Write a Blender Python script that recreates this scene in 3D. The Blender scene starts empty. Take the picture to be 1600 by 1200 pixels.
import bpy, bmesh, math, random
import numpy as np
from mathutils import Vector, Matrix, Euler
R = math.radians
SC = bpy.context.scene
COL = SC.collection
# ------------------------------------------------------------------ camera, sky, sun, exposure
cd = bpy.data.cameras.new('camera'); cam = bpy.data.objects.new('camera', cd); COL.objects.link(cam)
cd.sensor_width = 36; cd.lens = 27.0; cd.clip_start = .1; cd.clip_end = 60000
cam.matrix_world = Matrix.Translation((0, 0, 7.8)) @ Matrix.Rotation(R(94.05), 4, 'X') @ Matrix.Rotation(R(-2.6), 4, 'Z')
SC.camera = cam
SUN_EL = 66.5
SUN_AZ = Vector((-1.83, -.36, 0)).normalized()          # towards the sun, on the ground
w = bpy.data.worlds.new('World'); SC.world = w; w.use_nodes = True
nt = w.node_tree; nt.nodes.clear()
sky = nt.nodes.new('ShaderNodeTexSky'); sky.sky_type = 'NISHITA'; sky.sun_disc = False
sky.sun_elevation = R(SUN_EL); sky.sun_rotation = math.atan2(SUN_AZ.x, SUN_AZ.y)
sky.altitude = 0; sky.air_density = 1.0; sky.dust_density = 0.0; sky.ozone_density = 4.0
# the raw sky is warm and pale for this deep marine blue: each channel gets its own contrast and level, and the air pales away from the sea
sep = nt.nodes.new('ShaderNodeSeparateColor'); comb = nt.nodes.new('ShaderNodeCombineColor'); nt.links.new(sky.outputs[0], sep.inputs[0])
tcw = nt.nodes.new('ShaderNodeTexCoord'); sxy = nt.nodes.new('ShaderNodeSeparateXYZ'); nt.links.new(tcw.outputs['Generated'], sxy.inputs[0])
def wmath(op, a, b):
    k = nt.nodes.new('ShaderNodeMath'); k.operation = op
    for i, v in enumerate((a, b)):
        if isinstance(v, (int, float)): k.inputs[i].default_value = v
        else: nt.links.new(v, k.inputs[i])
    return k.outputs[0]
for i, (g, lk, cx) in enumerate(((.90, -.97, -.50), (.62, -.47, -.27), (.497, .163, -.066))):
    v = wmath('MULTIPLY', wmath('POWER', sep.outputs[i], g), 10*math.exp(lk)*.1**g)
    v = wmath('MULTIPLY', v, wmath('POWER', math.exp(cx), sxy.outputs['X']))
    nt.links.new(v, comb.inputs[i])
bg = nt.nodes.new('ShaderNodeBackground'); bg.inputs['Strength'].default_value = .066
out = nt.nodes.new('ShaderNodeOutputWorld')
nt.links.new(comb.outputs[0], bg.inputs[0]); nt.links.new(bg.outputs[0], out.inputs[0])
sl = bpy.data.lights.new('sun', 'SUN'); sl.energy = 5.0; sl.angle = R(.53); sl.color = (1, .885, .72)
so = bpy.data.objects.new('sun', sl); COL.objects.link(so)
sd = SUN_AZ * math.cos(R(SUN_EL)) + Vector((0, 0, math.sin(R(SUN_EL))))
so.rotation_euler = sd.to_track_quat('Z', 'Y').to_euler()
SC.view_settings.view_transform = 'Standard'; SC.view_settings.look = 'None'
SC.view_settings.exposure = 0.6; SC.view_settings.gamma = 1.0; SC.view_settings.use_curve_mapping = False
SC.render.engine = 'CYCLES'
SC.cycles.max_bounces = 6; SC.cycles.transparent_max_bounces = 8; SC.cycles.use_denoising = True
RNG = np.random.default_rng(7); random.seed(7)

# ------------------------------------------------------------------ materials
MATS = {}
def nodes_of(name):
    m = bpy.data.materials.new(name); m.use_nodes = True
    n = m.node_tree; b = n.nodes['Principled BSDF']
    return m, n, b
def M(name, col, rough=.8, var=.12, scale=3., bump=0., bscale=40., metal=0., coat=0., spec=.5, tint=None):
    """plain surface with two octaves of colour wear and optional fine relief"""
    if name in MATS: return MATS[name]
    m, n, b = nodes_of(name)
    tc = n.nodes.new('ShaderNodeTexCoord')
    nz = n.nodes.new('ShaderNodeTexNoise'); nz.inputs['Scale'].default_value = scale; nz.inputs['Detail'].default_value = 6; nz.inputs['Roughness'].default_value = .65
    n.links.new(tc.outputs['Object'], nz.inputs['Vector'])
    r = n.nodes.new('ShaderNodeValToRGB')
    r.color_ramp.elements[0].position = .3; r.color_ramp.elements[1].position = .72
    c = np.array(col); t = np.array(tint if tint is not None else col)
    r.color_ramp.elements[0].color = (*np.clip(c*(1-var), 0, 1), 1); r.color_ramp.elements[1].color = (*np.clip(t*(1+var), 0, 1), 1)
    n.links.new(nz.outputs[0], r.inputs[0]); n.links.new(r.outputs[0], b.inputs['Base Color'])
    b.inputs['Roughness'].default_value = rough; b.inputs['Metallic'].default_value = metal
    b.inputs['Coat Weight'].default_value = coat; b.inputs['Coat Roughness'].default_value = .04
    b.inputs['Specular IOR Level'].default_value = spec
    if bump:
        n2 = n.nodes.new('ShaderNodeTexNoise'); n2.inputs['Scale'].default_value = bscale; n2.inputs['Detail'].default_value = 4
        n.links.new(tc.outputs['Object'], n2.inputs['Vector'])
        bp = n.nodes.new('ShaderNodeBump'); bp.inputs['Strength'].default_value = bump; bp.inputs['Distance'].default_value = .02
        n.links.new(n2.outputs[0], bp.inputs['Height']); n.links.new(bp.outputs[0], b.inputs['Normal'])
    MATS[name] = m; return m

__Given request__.
Give an exact repetition of all the material.

__Completed task__.
Write a Blender Python script that recreates this scene in 3D. The Blender scene starts empty. Take the picture to be 1600 by 1200 pixels.
import bpy, bmesh, math, random
import numpy as np
from mathutils import Vector, Matrix, Euler
R = math.radians
SC = bpy.context.scene
COL = SC.collection
# ------------------------------------------------------------------ camera, sky, sun, exposure
cd = bpy.data.cameras.new('camera'); cam = bpy.data.objects.new('camera', cd); COL.objects.link(cam)
cd.sensor_width = 36; cd.lens = 27.0; cd.clip_start = .1; cd.clip_end = 60000
cam.matrix_world = Matrix.Translation((0, 0, 7.8)) @ Matrix.Rotation(R(94.05), 4, 'X') @ Matrix.Rotation(R(-2.6), 4, 'Z')
SC.camera = cam
SUN_EL = 66.5
SUN_AZ = Vector((-1.83, -.36, 0)).normalized()          # towards the sun, on the ground
w = bpy.data.worlds.new('World'); SC.world = w; w.use_nodes = True
nt = w.node_tree; nt.nodes.clear()
sky = nt.nodes.new('ShaderNodeTexSky'); sky.sky_type = 'NISHITA'; sky.sun_disc = False
sky.sun_elevation = R(SUN_EL); sky.sun_rotation = math.atan2(SUN_AZ.x, SUN_AZ.y)
sky.altitude = 0; sky.air_density = 1.0; sky.dust_density = 0.0; sky.ozone_density = 4.0
# the raw sky is warm and pale for this deep marine blue: each channel gets its own contrast and level, and the air pales away from the sea
sep = nt.nodes.new('ShaderNodeSeparateColor'); comb = nt.nodes.new('ShaderNodeCombineColor'); nt.links.new(sky.outputs[0], sep.inputs[0])
tcw = nt.nodes.new('ShaderNodeTexCoord'); sxy = nt.nodes.new('ShaderNodeSeparateXYZ'); nt.links.new(tcw.outputs['Generated'], sxy.inputs[0])
def wmath(op, a, b):
    k = nt.nodes.new('ShaderNodeMath'); k.operation = op
    for i, v in enumerate((a, b)):
        if isinstance(v, (int, float)): k.inputs[i].default_value = v
        else: nt.links.new(v, k.inputs[i])
    return k.outputs[0]
for i, (g, lk, cx) in enumerate(((.90, -.97, -.50), (.62, -.47, -.27), (.497, .163, -.066))):
    v = wmath('MULTIPLY', wmath('POWER', sep.outputs[i], g), 10*math.exp(lk)*.1**g)
    v = wmath('MULTIPLY', v, wmath('POWER', math.exp(cx), sxy.outputs['X']))
    nt.links.new(v, comb.inputs[i])
bg = nt.nodes.new('ShaderNodeBackground'); bg.inputs['Strength'].default_value = .066
out = nt.nodes.new('ShaderNodeOutputWorld')
nt.links.new(comb.outputs[0], bg.inputs[0]); nt.links.new(bg.outputs[0], out.inputs[0])
sl = bpy.data.lights.new('sun', 'SUN'); sl.energy = 5.0; sl.angle = R(.53); sl.color = (1, .885, .72)
so = bpy.data.objects.new('sun', sl); COL.objects.link(so)
sd = SUN_AZ * math.cos(R(SUN_EL)) + Vector((0, 0, math.sin(R(SUN_EL))))
so.rotation_euler = sd.to_track_quat('Z', 'Y').to_euler()
SC.view_settings.view_transform = 'Standard'; SC.view_settings.look = 'None'
SC.view_settings.exposure = 0.6; SC.view_settings.gamma = 1.0; SC.view_settings.use_curve_mapping = False
SC.render.engine = 'CYCLES'
SC.cycles.max_bounces = 6; SC.cycles.transparent_max_bounces = 8; SC.cycles.use_denoising = True
RNG = np.random.default_rng(7); random.seed(7)

# ------------------------------------------------------------------ materials
MATS = {}
def nodes_of(name):
    m = bpy.data.materials.new(name); m.use_nodes = True
    n = m.node_tree; b = n.nodes['Principled BSDF']
    return m, n, b
def M(name, col, rough=.8, var=.12, scale=3., bump=0., bscale=40., metal=0., coat=0., spec=.5, tint=None):
    """plain surface with two octaves of colour wear and optional fine relief"""
    if name in MATS: return MATS[name]
    m, n, b = nodes_of(name)
    tc = n.nodes.new('ShaderNodeTexCoord')
    nz = n.nodes.new('ShaderNodeTexNoise'); nz.inputs['Scale'].default_value = scale; nz.inputs['Detail'].default_value = 6; nz.inputs['Roughness'].default_value = .65
    n.links.new(tc.outputs['Object'], nz.inputs['Vector'])
    r = n.nodes.new('ShaderNodeValToRGB')
    r.color_ramp.elements[0].position = .3; r.color_ramp.elements[1].position = .72
    c = np.array(col); t = np.array(tint if tint is not None else col)
    r.color_ramp.elements[0].color = (*np.clip(c*(1-var), 0, 1), 1); r.color_ramp.elements[1].color = (*np.clip(t*(1+var), 0, 1), 1)
    n.links.new(nz.outputs[0], r.inputs[0]); n.links.new(r.outputs[0], b.inputs['Base Color'])
    b.inputs['Roughness'].default_value = rough; b.inputs['Metallic'].default_value = metal
    b.inputs['Coat Weight'].default_value = coat; b.inputs['Coat Roughness'].default_value = .04
    b.inputs['Specular IOR Level'].default_value = spec
    if bump:
        n2 = n.nodes.new('ShaderNodeTexNoise'); n2.inputs['Scale'].default_value = bscale; n2.inputs['Detail'].default_value = 4
        n.links.new(tc.outputs['Object'], n2.inputs['Vector'])
        bp = n.nodes.new('ShaderNodeBump'); bp.inputs['Strength'].default_value = bump; bp.inputs['Distance'].default_value = .02
        n.links.new(n2.outputs[0], bp.inputs['Height']); n.links.new(bp.outputs[0], b.inputs['Normal'])
    MATS[name] = m; return m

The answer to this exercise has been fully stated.